Gonna try it on my woodshed nail holes (steel off my garage)
 
   / Repair holes in metal roof? #20  
I have just had a new metal roof put on a metal garage and I had the type of roof changed. It originally had an A type roof and had the metal with the ridges running the length ways of the building. Where the metal overlapped the people that put it up never used anything to seal between the metal joint and water ran in between the metal and rusted holes out in it where the metal overlapped. That roof lasted about 4 years and I thought I was having condensation problems but when I took the insulation down I saw what the problem was.

The roof now is a slant roof that runs the water all off on just one side and I have an overhang all the way around the building. The ridges of the metal run from the eve to the top on about a 3 1/2 to 4 roof pitch.

Now to my question, where the old roof rusted the rust stain ran down the metal on the sides of the building on the inside of the metal. I can clean the stain off but I want to also primmer it and put a finish top coat on the inside side of the metal using rustoleum paint. I have a gravity fed sprayer that I can use to put the paint on with but rustoleum is an oil based paint, it said to use acetone to thin it with and to clean up with, if I use my sprayer can it be cleaned up so that I can later use it to spray automotive paint? Is the factory paint on the underside of the tin as durable as the outer paint on the tin?
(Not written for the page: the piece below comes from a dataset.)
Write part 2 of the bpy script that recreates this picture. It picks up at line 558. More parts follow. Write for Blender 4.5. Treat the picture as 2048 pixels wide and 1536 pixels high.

Some on tbn mentioned that my having a steel frame may have had some part on it rusting through so quick [but in this instance I don't believe is the case], however I used pressure treated wood and boxed around all of the roof framing and I intend on doing this for the walls also before I re-insulate it. When I took down the insulation there was absolutely no condensation on the metal roof, I have a plastic vapor barrier in it and that would catch the water from the holes and when it built up enough it would start dripping. I hope someone knows for sure about my spray gun. Sorry for being so long winded, the next reply hopefully is shorter.